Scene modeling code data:
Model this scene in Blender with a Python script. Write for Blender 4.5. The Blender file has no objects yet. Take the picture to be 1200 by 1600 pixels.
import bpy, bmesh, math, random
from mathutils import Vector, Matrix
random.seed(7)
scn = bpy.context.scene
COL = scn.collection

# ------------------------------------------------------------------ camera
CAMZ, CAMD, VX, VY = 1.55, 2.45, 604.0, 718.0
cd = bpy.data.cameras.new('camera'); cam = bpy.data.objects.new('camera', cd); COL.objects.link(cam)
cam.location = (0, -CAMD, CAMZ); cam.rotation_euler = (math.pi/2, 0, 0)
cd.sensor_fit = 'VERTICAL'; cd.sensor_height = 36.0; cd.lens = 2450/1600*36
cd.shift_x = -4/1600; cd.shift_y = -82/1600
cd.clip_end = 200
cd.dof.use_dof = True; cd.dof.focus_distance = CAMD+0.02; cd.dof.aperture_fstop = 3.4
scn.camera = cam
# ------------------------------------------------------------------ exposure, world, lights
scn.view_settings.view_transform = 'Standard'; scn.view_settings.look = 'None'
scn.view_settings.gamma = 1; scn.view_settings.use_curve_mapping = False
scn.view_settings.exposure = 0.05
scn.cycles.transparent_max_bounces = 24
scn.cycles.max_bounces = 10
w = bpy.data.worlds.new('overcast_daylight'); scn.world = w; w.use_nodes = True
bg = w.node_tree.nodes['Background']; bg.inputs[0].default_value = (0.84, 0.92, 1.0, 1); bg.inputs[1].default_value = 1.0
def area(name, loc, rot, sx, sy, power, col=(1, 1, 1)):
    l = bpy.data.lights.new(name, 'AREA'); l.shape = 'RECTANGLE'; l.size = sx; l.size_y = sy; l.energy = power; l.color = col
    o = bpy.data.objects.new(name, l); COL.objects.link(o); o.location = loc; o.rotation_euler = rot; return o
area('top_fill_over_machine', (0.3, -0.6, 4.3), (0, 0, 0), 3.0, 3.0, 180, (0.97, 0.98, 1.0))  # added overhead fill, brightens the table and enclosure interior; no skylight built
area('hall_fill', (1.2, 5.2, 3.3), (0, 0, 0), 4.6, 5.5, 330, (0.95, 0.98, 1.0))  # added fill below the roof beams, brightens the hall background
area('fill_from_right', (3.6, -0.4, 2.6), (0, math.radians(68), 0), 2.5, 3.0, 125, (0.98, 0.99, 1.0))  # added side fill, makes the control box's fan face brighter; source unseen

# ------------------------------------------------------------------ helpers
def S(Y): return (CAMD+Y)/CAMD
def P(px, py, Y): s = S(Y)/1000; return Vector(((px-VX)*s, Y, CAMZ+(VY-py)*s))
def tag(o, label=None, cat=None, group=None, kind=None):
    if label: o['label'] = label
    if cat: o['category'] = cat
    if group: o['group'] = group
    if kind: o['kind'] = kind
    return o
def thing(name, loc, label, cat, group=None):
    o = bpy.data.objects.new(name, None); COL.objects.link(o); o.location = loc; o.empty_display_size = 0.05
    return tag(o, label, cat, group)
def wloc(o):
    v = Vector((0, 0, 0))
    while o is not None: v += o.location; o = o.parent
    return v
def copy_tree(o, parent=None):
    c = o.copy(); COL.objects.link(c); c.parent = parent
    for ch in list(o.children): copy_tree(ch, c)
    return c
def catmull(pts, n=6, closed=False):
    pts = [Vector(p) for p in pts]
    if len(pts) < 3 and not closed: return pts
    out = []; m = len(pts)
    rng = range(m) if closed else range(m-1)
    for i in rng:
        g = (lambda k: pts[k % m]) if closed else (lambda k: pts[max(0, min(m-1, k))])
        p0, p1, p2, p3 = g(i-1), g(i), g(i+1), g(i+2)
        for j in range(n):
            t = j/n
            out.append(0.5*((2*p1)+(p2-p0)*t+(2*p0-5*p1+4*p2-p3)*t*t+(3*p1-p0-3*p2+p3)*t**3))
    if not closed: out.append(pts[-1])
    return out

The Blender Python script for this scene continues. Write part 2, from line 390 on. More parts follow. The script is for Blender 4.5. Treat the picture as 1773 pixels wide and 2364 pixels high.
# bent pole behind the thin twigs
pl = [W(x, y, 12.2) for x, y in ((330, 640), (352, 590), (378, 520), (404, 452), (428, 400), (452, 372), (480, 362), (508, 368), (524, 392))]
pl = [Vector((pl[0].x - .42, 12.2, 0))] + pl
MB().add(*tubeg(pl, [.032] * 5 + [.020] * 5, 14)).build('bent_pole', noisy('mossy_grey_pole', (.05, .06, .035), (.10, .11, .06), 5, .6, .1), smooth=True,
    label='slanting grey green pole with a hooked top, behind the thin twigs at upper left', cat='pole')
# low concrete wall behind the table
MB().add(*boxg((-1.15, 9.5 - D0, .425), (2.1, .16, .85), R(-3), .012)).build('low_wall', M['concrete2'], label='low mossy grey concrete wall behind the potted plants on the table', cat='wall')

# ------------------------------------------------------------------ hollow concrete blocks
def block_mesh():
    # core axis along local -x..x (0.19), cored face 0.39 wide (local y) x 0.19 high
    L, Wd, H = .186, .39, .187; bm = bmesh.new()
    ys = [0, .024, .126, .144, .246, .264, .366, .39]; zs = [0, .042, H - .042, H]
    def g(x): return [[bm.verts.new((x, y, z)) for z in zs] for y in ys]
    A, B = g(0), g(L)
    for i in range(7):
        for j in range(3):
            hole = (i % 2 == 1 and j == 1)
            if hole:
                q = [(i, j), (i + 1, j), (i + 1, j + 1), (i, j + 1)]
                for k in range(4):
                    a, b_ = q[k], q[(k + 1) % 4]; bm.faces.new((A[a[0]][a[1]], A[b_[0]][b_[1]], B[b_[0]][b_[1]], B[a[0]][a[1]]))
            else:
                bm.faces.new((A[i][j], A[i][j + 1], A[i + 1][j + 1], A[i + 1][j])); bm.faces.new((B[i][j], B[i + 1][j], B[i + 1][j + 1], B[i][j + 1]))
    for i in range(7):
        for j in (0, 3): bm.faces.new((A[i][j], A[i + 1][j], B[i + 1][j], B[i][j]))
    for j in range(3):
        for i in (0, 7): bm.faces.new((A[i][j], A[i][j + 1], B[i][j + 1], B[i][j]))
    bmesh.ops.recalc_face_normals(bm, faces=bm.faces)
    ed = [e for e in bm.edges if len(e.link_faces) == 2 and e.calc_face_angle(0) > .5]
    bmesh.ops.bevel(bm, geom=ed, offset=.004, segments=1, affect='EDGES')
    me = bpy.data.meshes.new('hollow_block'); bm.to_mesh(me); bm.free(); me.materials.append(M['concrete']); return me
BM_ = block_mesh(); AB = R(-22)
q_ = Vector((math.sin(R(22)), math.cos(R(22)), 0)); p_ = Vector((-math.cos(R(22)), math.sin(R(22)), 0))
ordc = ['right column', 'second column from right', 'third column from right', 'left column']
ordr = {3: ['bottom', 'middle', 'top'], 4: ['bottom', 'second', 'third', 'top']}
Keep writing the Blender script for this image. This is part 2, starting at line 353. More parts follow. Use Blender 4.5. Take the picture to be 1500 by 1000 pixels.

### What this task involves:
Give all of the entries again, word for word.

### Final result:
Model this scene in Blender with a Python script. Write for Blender 4.5. The Blender file has no objects yet. Take the picture to be 1200 by 1600 pixels.
import bpy, bmesh, math, random
from mathutils import Vector, Matrix
random.seed(7)
scn = bpy.context.scene
COL = scn.collection

# ------------------------------------------------------------------ camera
CAMZ, CAMD, VX, VY = 1.55, 2.45, 604.0, 718.0
cd = bpy.data.cameras.new('camera'); cam = bpy.data.objects.new('camera', cd); COL.objects.link(cam)
cam.location = (0, -CAMD, CAMZ); cam.rotation_euler = (math.pi/2, 0, 0)
cd.sensor_fit = 'VERTICAL'; cd.sensor_height = 36.0; cd.lens = 2450/1600*36
cd.shift_x = -4/1600; cd.shift_y = -82/1600
cd.clip_end = 200
cd.dof.use_dof = True; cd.dof.focus_distance = CAMD+0.02; cd.dof.aperture_fstop = 3.4
scn.camera = cam
# ------------------------------------------------------------------ exposure, world, lights
scn.view_settings.view_transform = 'Standard'; scn.view_settings.look = 'None'
scn.view_settings.gamma = 1; scn.view_settings.use_curve_mapping = False
scn.view_settings.exposure = 0.05
scn.cycles.transparent_max_bounces = 24
scn.cycles.max_bounces = 10
w = bpy.data.worlds.new('overcast_daylight'); scn.world = w; w.use_nodes = True
bg = w.node_tree.nodes['Background']; bg.inputs[0].default_value = (0.84, 0.92, 1.0, 1); bg.inputs[1].default_value = 1.0
def area(name, loc, rot, sx, sy, power, col=(1, 1, 1)):
    l = bpy.data.lights.new(name, 'AREA'); l.shape = 'RECTANGLE'; l.size = sx; l.size_y = sy; l.energy = power; l.color = col
    o = bpy.data.objects.new(name, l); COL.objects.link(o); o.location = loc; o.rotation_euler = rot; return o
area('top_fill_over_machine', (0.3, -0.6, 4.3), (0, 0, 0), 3.0, 3.0, 180, (0.97, 0.98, 1.0))  # added overhead fill, brightens the table and enclosure interior; no skylight built
area('hall_fill', (1.2, 5.2, 3.3), (0, 0, 0), 4.6, 5.5, 330, (0.95, 0.98, 1.0))  # added fill below the roof beams, brightens the hall background
area('fill_from_right', (3.6, -0.4, 2.6), (0, math.radians(68), 0), 2.5, 3.0, 125, (0.98, 0.99, 1.0))  # added side fill, makes the control box's fan face brighter; source unseen

# ------------------------------------------------------------------ helpers
def S(Y): return (CAMD+Y)/CAMD
def P(px, py, Y): s = S(Y)/1000; return Vector(((px-VX)*s, Y, CAMZ+(VY-py)*s))
def tag(o, label=None, cat=None, group=None, kind=None):
    if label: o['label'] = label
    if cat: o['category'] = cat
    if group: o['group'] = group
    if kind: o['kind'] = kind
    return o
def thing(name, loc, label, cat, group=None):
    o = bpy.data.objects.new(name, None); COL.objects.link(o); o.location = loc; o.empty_display_size = 0.05
    return tag(o, label, cat, group)
def wloc(o):
    v = Vector((0, 0, 0))
    while o is not None: v += o.location; o = o.parent
    return v
def copy_tree(o, parent=None):
    c = o.copy(); COL.objects.link(c); c.parent = parent
    for ch in list(o.children): copy_tree(ch, c)
    return c
def catmull(pts, n=6, closed=False):
    pts = [Vector(p) for p in pts]
    if len(pts) < 3 and not closed: return pts
    out = []; m = len(pts)
    rng = range(m) if closed else range(m-1)
    for i in rng:
        g = (lambda k: pts[k % m]) if closed else (lambda k: pts[max(0, min(m-1, k))])
        p0, p1, p2, p3 = g(i-1), g(i), g(i+1), g(i+2)
        for j in range(n):
            t = j/n
            out.append(0.5*((2*p1)+(p2-p0)*t+(2*p0-5*p1+4*p2-p3)*t*t+(3*p1-p0-3*p2+p3)*t**3))
    if not closed: out.append(pts[-1])
    return out

The Blender Python script for this scene continues. Write part 2, from line 390 on. More parts follow. The script is for Blender 4.5. Treat the picture as 1773 pixels wide and 2364 pixels high.
# bent pole behind the thin twigs
pl = [W(x, y, 12.2) for x, y in ((330, 640), (352, 590), (378, 520), (404, 452), (428, 400), (452, 372), (480, 362), (508, 368), (524, 392))]
pl = [Vector((pl[0].x - .42, 12.2, 0))] + pl
MB().add(*tubeg(pl, [.032] * 5 + [.020] * 5, 14)).build('bent_pole', noisy('mossy_grey_pole', (.05, .06, .035), (.10, .11, .06), 5, .6, .1), smooth=True,
    label='slanting grey green pole with a hooked top, behind the thin twigs at upper left', cat='pole')
# low concrete wall behind the table
MB().add(*boxg((-1.15, 9.5 - D0, .425), (2.1, .16, .85), R(-3), .012)).build('low_wall', M['concrete2'], label='low mossy grey concrete wall behind the potted plants on the table', cat='wall')

# ------------------------------------------------------------------ hollow concrete blocks
def block_mesh():
    # core axis along local -x..x (0.19), cored face 0.39 wide (local y) x 0.19 high
    L, Wd, H = .186, .39, .187; bm = bmesh.new()
    ys = [0, .024, .126, .144, .246, .264, .366, .39]; zs = [0, .042, H - .042, H]
    def g(x): return [[bm.verts.new((x, y, z)) for z in zs] for y in ys]
    A, B = g(0), g(L)
    for i in range(7):
        for j in range(3):
            hole = (i % 2 == 1 and j == 1)
            if hole:
                q = [(i, j), (i + 1, j), (i + 1, j + 1), (i, j + 1)]
                for k in range(4):
                    a, b_ = q[k], q[(k + 1) % 4]; bm.faces.new((A[a[0]][a[1]], A[b_[0]][b_[1]], B[b_[0]][b_[1]], B[a[0]][a[1]]))
            else:
                bm.faces.new((A[i][j], A[i][j + 1], A[i + 1][j + 1], A[i + 1][j])); bm.faces.new((B[i][j], B[i + 1][j], B[i + 1][j + 1], B[i][j + 1]))
    for i in range(7):
        for j in (0, 3): bm.faces.new((A[i][j], A[i + 1][j], B[i + 1][j], B[i][j]))
    for j in range(3):
        for i in (0, 7): bm.faces.new((A[i][j], A[i][j + 1], B[i][j + 1], B[i][j]))
    bmesh.ops.recalc_face_normals(bm, faces=bm.faces)
    ed = [e for e in bm.edges if len(e.link_faces) == 2 and e.calc_face_angle(0) > .5]
    bmesh.ops.bevel(bm, geom=ed, offset=.004, segments=1, affect='EDGES')
    me = bpy.data.meshes.new('hollow_block'); bm.to_mesh(me); bm.free(); me.materials.append(M['concrete']); return me
BM_ = block_mesh(); AB = R(-22)
q_ = Vector((math.sin(R(22)), math.cos(R(22)), 0)); p_ = Vector((-math.cos(R(22)), math.sin(R(22)), 0))
ordc = ['right column', 'second column from right', 'third column from right', 'left column']
ordr = {3: ['bottom', 'middle', 'top'], 4: ['bottom', 'second', 'third', 'top']}
Keep writing the Blender script for this image. This is part 2, starting at line 353. More parts follow. Use Blender 4.5. Take the picture to be 1500 by 1000 pixels.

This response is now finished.